Além de artistas já consagrados, a novela abriu espaço também para iniciantes que, com o tempo, também se tornaram consagrados. É o caso de Claudia Raia, que viveu Ninon, uma das dançarinas da boate local, a Sexus. Inicialmente, ela não teria falas, mas o carisma da atriz se impôs e Claudia ganhou mais destaque na trama.

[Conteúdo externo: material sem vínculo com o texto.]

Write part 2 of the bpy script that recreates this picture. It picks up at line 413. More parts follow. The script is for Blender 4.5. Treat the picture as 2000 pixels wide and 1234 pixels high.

“Foi a minha primeira novela, era uma personagem pequena, mas tudo que eu podia mostrar do meu trabalho eu mostrava”, relembra Claudia. “Tem uma história maravilhosa: havia uma cena que eu dividia com a Regina Duarte. Era uma fala só, mas eu ensaiei aquela fala como se eu fosse a protagonista da novela. Chegamos no set para gravar e a Regina, que tinha muitas falas, passou pela minha deixa, emendou tudo e aí me cortou sem querer. Eu parei e pedi para voltar porque eu tinha ensaiado três semanas para falar aquela fala porque era uma fala só (risos). Mas ela foi muito querida, a gente refez a cena, falei e deu tudo certo. Imagina se eu podia perder aquela oportunidade? Jamais!”
Assista a abertura da novela ‘Roque Santeiro’:
Claudia lembra com carinho da atuação de José Wilker, que morreu em 2014. “Ele dominava o personagem de uma maneira muito segura”, comenta a atriz, que vê ousadia no texto da novela. “O meu núcleo, por exemplo, era quase uma afronta. O texto do Dias Gomes trazia também elementos fantásticos, como a história do lobisomem, que faziam com que aquela história, que era uma grande crítica sociopolítica, fosse muitas vezes interpretada de maneira alegórica, lúdica. Se a gente parar para pensar, ainda é um enredo muito atual.”
Para atriz, o humor era o melhor caminho para enfrentar temas delicados. “O bonito do humor é que ele é essa linguagem que nos permite abordar sobre tudo, que nos permite fazer críticas e propor reflexões. Isso continua assim até hoje. Muito humoristas continuam usando o humor para fazer essas críticas todas. Para mim, o humor é uma grande ferramenta de subversão e vai continuar sendo assim sempre. É um grande ato político.”